Indeed I wonder what certain pagans of the “gut intuition” school find so threatening about the use of reason. Do they think that logic is dispassionate and unemotional, and that logical people end up cold-hearted and emotionless, like Spock, or The Borg? Do they find their intuitive beliefs so gratifying that they cannot allow anything to interfere with them? Do they worry that they may have to re-evaluate their beliefs and their lives, and perhaps change their lives as a result of that re-evaluation, as Deo did?

Let me say to everyone that when your beliefs are grounded in reason, the quality of your inner life will be far, far better. Let me add that the use of reason doesn’t shut out one’s feelings, or the benefit of the arts or of human relationships, or any of the things that make life go well. Indeed in classical philosophy Reason was the very presence of God within the human soul. It is by means of reason that a human being could get inside the mind of God, and obtain an experience of eternity. Reason is a spiritual thing.

But perhaps Anonymous isn’t interested in finding that out, and would rather preserve his or her gut intuitions, and continue to be uselessly angry at me. There’s nothing I can do about that, I suppose.

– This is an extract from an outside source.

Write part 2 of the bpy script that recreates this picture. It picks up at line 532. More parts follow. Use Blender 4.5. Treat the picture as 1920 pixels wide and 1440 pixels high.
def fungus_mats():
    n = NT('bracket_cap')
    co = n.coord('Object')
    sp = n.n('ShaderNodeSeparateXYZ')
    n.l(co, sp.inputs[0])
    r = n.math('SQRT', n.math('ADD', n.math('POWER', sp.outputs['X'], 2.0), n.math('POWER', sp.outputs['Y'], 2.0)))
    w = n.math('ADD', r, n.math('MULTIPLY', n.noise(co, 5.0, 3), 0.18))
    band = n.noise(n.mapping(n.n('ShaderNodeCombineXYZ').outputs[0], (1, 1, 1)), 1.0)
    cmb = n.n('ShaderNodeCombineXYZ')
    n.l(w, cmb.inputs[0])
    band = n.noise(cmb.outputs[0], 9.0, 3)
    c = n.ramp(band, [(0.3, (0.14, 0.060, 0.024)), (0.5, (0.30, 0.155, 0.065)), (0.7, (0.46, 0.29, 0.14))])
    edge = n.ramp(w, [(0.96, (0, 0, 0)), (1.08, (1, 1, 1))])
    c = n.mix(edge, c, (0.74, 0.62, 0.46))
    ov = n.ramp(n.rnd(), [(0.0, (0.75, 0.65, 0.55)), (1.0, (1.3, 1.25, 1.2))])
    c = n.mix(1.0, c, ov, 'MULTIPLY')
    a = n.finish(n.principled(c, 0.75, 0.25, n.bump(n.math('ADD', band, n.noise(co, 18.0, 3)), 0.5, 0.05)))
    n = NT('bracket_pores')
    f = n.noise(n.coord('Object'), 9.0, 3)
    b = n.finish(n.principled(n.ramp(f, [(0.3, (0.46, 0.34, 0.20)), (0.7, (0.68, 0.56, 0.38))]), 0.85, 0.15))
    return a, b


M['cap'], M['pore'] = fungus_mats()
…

Let me give the last word to Deganawidah, the aboriginal mystic who created the Great Peace of the Iroquois Confederacy:

Reason is a power that works among all minds alike. When once Reason is established, all the minds of all mankind will be in a state of Health and Peace. “*

That is my hope for the world too.

* cited in Wallace, “The White Roots of Peace” U of Penn. Press, 1946, pg. 41.